Transcribe the listing below from its opening line up to and including the line that contains "return v / t"; reproduce nothing else.

▶ [DATASET EXTRACT]
========================================
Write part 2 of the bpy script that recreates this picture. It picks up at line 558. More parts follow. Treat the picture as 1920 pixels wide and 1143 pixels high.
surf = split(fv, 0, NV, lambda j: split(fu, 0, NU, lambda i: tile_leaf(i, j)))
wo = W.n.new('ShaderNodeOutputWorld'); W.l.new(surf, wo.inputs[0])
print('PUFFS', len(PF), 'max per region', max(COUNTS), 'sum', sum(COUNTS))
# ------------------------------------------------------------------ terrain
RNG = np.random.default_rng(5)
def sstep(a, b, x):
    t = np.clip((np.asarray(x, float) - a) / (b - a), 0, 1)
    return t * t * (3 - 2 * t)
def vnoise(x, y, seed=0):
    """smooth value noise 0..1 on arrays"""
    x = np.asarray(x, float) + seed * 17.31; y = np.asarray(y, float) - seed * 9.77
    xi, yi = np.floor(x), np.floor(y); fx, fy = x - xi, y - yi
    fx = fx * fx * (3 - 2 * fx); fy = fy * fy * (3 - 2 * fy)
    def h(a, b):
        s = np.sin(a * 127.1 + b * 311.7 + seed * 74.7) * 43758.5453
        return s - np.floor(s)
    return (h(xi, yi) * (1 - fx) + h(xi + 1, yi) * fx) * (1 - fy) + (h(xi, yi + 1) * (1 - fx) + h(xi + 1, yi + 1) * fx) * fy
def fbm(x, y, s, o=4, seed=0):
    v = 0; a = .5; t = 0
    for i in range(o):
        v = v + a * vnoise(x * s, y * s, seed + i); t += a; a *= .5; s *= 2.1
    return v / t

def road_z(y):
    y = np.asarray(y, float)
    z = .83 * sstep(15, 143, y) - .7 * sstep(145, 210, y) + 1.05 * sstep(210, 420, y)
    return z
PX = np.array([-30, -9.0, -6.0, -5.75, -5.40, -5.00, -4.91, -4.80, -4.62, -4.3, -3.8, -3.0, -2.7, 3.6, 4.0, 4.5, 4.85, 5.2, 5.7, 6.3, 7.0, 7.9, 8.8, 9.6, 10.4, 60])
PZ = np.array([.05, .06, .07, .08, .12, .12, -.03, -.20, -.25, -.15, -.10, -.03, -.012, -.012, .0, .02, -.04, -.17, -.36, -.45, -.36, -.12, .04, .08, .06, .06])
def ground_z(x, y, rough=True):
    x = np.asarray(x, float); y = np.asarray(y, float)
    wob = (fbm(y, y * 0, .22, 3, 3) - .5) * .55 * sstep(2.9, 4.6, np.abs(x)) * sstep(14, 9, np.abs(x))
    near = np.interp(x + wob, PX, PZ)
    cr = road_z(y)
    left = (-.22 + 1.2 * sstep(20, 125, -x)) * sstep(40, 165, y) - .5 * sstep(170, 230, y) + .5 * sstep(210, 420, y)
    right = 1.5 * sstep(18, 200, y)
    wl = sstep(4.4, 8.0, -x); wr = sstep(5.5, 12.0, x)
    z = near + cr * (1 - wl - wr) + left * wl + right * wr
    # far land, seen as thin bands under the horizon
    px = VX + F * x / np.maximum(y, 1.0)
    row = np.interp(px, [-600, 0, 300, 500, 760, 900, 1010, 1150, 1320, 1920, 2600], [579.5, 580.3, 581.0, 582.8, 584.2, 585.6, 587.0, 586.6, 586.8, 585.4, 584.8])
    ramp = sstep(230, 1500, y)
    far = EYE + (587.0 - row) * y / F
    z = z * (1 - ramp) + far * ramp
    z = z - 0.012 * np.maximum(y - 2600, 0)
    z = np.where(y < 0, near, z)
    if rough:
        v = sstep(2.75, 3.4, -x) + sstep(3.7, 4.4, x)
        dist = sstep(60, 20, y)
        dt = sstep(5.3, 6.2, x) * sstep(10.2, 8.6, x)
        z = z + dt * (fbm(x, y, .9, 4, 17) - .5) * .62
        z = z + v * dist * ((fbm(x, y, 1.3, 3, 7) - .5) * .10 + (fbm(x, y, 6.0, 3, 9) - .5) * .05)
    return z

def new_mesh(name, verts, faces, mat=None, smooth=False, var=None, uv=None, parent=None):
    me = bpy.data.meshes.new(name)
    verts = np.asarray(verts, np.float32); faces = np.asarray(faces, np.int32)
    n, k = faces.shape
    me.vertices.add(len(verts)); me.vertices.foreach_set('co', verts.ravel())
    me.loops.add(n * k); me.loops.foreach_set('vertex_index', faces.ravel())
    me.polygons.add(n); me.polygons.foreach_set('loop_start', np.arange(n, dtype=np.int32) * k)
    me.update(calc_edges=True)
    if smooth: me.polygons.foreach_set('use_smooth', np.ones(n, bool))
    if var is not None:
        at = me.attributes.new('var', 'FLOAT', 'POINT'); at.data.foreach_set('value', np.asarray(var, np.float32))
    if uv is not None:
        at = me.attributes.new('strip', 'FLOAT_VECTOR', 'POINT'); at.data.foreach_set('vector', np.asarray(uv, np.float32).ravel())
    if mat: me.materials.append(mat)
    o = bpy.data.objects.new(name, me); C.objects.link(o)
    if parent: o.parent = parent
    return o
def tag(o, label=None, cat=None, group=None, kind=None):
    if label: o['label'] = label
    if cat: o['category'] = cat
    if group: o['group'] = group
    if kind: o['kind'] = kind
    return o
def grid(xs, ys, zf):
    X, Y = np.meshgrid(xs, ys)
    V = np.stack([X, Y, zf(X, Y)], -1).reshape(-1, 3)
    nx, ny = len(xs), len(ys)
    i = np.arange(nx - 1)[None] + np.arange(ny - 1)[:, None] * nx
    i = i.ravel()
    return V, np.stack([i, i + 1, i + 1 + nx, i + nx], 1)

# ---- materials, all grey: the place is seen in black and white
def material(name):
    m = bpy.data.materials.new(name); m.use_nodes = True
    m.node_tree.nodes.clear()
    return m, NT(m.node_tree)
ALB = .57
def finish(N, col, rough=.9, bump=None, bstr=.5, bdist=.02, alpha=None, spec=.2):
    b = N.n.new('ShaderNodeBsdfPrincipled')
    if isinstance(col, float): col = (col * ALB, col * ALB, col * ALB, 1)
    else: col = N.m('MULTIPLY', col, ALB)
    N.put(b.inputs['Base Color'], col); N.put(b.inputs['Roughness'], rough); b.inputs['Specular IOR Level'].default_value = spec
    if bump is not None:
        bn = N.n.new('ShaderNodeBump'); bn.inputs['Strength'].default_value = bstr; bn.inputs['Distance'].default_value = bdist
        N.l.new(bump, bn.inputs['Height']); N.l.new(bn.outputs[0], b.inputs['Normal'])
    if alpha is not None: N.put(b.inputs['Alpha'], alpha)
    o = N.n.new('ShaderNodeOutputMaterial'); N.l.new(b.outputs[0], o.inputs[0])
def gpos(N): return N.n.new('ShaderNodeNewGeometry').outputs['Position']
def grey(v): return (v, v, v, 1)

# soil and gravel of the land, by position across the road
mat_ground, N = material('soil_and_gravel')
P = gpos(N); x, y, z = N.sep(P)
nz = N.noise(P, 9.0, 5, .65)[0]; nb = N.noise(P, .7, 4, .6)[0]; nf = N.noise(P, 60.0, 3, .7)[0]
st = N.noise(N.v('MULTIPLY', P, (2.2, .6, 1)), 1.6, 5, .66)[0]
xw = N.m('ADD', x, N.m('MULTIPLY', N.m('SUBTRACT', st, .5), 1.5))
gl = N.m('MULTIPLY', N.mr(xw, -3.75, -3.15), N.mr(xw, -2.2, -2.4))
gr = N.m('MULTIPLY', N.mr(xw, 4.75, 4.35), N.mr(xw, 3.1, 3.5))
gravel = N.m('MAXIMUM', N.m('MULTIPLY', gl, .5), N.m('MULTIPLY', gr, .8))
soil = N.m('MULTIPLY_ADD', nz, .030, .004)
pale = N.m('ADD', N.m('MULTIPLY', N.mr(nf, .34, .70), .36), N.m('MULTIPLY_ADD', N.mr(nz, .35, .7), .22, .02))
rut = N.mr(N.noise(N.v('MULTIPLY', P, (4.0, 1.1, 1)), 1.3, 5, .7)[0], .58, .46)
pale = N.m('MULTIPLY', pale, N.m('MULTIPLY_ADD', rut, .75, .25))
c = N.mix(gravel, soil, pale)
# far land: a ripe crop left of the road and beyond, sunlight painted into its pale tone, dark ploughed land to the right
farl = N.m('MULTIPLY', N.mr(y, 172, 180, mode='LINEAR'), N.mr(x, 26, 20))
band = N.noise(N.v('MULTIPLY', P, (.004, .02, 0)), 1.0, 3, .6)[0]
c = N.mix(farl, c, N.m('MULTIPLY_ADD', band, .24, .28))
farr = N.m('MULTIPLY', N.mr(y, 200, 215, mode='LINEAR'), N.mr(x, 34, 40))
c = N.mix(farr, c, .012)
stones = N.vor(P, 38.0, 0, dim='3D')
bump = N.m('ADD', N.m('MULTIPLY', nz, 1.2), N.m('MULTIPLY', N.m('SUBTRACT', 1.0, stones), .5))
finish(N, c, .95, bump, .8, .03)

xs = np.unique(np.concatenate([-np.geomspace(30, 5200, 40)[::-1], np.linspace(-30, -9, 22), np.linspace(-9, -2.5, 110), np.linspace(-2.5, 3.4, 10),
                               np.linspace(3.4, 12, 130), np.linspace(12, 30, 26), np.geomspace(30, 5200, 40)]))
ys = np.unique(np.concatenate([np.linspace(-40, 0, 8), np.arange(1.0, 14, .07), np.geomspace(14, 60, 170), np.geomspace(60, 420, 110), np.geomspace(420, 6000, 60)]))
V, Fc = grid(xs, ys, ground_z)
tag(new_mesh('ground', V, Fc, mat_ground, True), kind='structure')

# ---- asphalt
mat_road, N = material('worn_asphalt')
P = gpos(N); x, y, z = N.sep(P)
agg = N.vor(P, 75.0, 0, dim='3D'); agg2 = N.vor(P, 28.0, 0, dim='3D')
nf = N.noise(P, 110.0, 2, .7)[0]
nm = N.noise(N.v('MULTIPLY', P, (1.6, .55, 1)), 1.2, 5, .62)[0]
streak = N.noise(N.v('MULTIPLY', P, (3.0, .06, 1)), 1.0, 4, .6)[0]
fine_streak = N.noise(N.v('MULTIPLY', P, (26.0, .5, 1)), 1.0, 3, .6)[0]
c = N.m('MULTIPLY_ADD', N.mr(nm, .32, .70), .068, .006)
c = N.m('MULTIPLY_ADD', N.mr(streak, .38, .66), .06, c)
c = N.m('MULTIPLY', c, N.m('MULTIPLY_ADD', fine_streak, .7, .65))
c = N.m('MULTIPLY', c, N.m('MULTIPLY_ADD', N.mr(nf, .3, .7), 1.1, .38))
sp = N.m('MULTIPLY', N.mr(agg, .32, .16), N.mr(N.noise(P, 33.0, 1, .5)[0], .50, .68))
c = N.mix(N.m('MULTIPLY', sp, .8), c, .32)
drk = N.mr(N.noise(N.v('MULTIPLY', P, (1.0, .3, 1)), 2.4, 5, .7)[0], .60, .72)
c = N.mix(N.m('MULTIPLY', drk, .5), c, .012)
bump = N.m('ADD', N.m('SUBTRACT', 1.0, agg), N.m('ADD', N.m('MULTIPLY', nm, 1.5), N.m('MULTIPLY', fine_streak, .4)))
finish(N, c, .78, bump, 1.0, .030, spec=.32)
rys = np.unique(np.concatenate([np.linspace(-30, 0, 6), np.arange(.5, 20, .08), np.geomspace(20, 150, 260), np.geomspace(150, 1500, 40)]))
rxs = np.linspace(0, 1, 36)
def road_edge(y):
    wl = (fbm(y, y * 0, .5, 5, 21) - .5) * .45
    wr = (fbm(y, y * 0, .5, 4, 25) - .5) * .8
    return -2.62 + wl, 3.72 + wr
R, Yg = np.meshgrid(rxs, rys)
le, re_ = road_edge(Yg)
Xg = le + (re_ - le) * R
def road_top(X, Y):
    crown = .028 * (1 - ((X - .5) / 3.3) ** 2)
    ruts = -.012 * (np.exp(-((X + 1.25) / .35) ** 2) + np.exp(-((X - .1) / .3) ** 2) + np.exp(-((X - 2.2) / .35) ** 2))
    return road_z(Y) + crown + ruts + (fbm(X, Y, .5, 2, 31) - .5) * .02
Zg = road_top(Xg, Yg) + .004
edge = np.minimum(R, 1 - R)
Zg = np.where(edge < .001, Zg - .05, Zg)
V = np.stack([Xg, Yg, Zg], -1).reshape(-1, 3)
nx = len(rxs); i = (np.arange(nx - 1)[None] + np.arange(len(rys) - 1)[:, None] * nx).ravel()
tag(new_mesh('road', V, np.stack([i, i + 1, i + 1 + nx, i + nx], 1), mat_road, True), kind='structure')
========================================
▶ [TASK SOLUTION]
Write part 2 of the bpy script that recreates this picture. It picks up at line 558. More parts follow. Treat the picture as 1920 pixels wide and 1143 pixels high.
surf = split(fv, 0, NV, lambda j: split(fu, 0, NU, lambda i: tile_leaf(i, j)))
wo = W.n.new('ShaderNodeOutputWorld'); W.l.new(surf, wo.inputs[0])
print('PUFFS', len(PF), 'max per region', max(COUNTS), 'sum', sum(COUNTS))
# ------------------------------------------------------------------ terrain
RNG = np.random.default_rng(5)
def sstep(a, b, x):
    t = np.clip((np.asarray(x, float) - a) / (b - a), 0, 1)
    return t * t * (3 - 2 * t)
def vnoise(x, y, seed=0):
    """smooth value noise 0..1 on arrays"""
    x = np.asarray(x, float) + seed * 17.31; y = np.asarray(y, float) - seed * 9.77
    xi, yi = np.floor(x), np.floor(y); fx, fy = x - xi, y - yi
    fx = fx * fx * (3 - 2 * fx); fy = fy * fy * (3 - 2 * fy)
    def h(a, b):
        s = np.sin(a * 127.1 + b * 311.7 + seed * 74.7) * 43758.5453
        return s - np.floor(s)
    return (h(xi, yi) * (1 - fx) + h(xi + 1, yi) * fx) * (1 - fy) + (h(xi, yi + 1) * (1 - fx) + h(xi + 1, yi + 1) * fx) * fy
def fbm(x, y, s, o=4, seed=0):
    v = 0; a = .5; t = 0
    for i in range(o):
        v = v + a * vnoise(x * s, y * s, seed + i); t += a; a *= .5; s *= 2.1
    return v / t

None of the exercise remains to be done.